Cafarnaum: a miséria filmada sem limites
Nadine Labaki conseguiu um feito notável, e bastante simbólico, nos dias que correm: é a primeira mulher árabe a ser nomeada para um prémio da Academia de Hollywood. Um facto que merece todos os elogios, mas que não pode ofuscar a pergunta: será isso sinónimo de uma obra com dimensão proporcional à conquista? Digamos que aí está a pecha desta nomeação. Cafarnaum é um filme claramente à medida da estatueta (não fosse o favoritismo de Roma, de Alfonso Cuáron, teria boas hipóteses de ganhar), mas toda a sua estrutura está corroída por um humanismo mercantil que deixa muito a desejar desta realizadora, que antes nos tinha dado o mais do que estimável Caramel.
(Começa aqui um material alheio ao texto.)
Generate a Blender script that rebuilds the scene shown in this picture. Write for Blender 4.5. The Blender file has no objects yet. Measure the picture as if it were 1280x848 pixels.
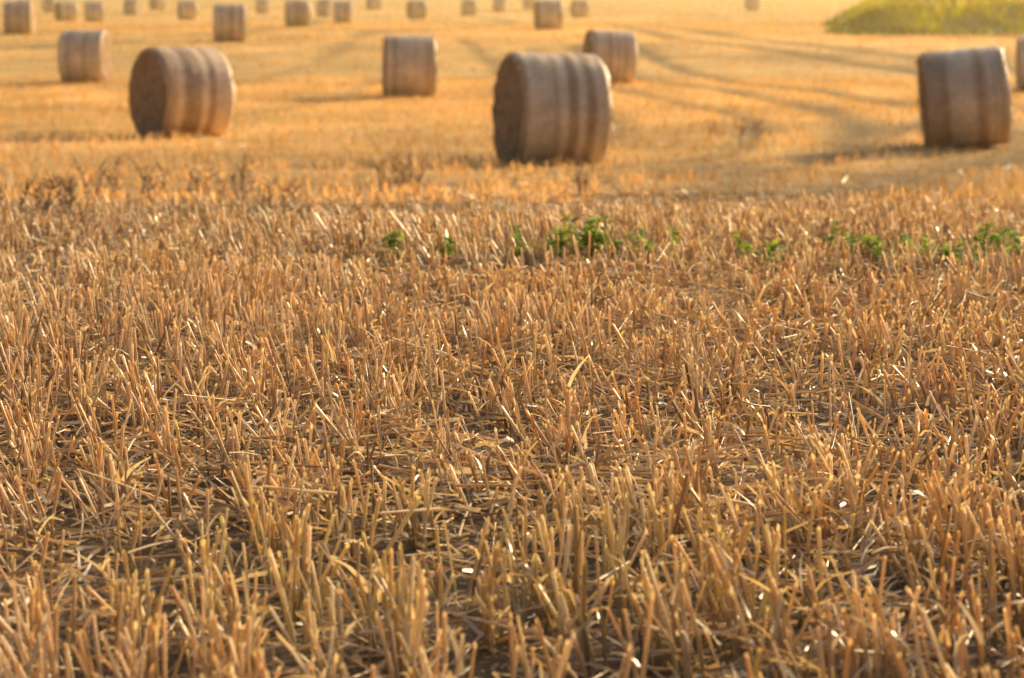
import bpy, math, numpy as np
from mathutils import Vector
rng = np.random.default_rng(7)
scene = bpy.context.scene
D2R = math.radians

# ------------------------------------------------------------------ helpers
def vnoise(x, y, seed=0):
    x = np.asarray(x, float); y = np.asarray(y, float)
    xi = np.floor(x).astype(np.int64); yi = np.floor(y).astype(np.int64)
    fx = x - xi; fy = y - yi
    fx = fx*fx*(3-2*fx); fy = fy*fy*(3-2*fy)
    def h(a, b):
        n = (a*374761393 + b*668265263 + seed*974634777) & 0xffffffff
        n = ((n ^ (n >> 13)) * 1274126177) & 0xffffffff
        return ((n ^ (n >> 16)) & 0xffff) / 65535.0
    return (h(xi, yi)*(1-fx)+h(xi+1, yi)*fx)*(1-fy) + (h(xi, yi+1)*(1-fx)+h(xi+1, yi+1)*fx)*fy

PY = np.array([-400, -60, 0, 7, 9, 11, 14, 18, 22, 28, 34, 42, 51, 58, 68, 80, 94, 105, 150, 200, 300, 450, 800, 1600, 3000.])
PZ = np.array([-6, -.5, 0, 0, -.035, -.10, -.32, -.59, -.79, -1.0, -1.05, -1.16, -1.25, -1.2, -1.0, -.76, -.70, -.63, -.74, -.6, 0, 2, 9, 22, 30.])
_f = np.concatenate([np.linspace(-400, 0, 200, endpoint=False), np.linspace(0, 120, 600, endpoint=False), np.linspace(120, 3000, 600)])
_z = np.interp(_f, PY, PZ)
def _sm(a, b):
    m = (_f > a) & (_f < b); i = np.where(m)[0]
    k = np.ones(9)/9; z = np.convolve(np.pad(_z, 4, mode='edge'), k, 'valid'); _z[i] = z[i]
for _ in range(3): _sm(-300, 2500)
def terr(x, y):
    x = np.asarray(x, float); y = np.asarray(y, float)
    z = np.interp(y, _f, _z)
    z = z + 0.05*(vnoise(x*.45, y*.45, 3)-.5) + 0.10*(vnoise(x*.13+5, y*.13, 4)-.5)*np.clip((y-8)/20, 0, 1)
    z = z + 0.02*(vnoise(x*2.2, y*2.2, 5)-.5)
    return z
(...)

Com a câmara apontada à paisagem social mais pobre de Beirute, Labaki vai contar-nos aqui a história de Zain (Zain Al Rafeea), um menino que se calcula ter 12 anos, e que luta para sobreviver nos guetos do Líbano, entre o mais chocante retrato familiar e as adversidades sociais que o empurram para o limite da concretização de um crime. Começamos por encontrá-lo no banco dos réus, a dizer que quer processar os seus pais por ter nascido, e depois somos como que atirados com ele, em retrospetiva, para o âmago da realidade que o conduziu àquele momento. Uma viagem narrativa que Labaki constrói com um aparente sentido documental, mascarado de neorrealismo, e que avoluma a tragédia humana ao juntar o destino de Zain ao de uma refugiada etíope, esta com um filho bebé que tenta esconder do mundo, por falta de documentos.
Os documentos - ou melhor, a ausência deles - constituem-se aliás como um detalhe fundamental dentro do que se pretende mostrar em Cafarnaum, uma vez que é justamente pelo facto de os protagonistas não terem bilhetes de identidade que o filme se interessa pela sua "inexistência" social. Mas esta bonita intenção de Labaki não chega para salvar o simplismo e a manipulação psicológica da sua abordagem, marcada por uma cartilha humanitária que se corrompe a todo o instante.
Ele é imagens de drone que sublinham a "estética" da pobreza, ele é música e movimentos de câmara lenta em situações cirúrgicas e quadros visuais que fabricam o arrebatamento das emoções do espectador, e nem por um momento o filme nos deixa respirar de toda esta miséria acumulada - é preciso amontoar sempre mais e mais até que se fique completamente atolado num sentimento de compaixão. Dito de outra forma, não há meias medidas nem subtileza que vingue; bate-se no fundo para conseguir uma empatia básica e universal.
O próprio título Cafarnaum, que é a cidade bíblica onde Jesus terá realizado vários milagres, e cuja palavra significa "lugar onde se amontoam objetos de forma desordenada", assume toda a ideia do filme. E mesmo que a realizadora libanesa tenha escolhido não-atores com uma experiência pessoal relacionada com o cenário retratado, esse alicerce genuíno não sobrevive ao impulso da fotogenia da penúria. Até a perda da inocência de Zain, que é uma criança mais adulta do que muitos adultos, entra em contradição com o que Nadine Labaki trabalha no espectador. A saber, uma ingenuidade sentimental que promova a adesão a uma história com tema e mensagem sociais... Há sempre maneiras de o fazer sem demagogia cinematográfica. Neste caso, temos muita pena que seja quase só isso que vê, para além da revelação de um pequeno ator.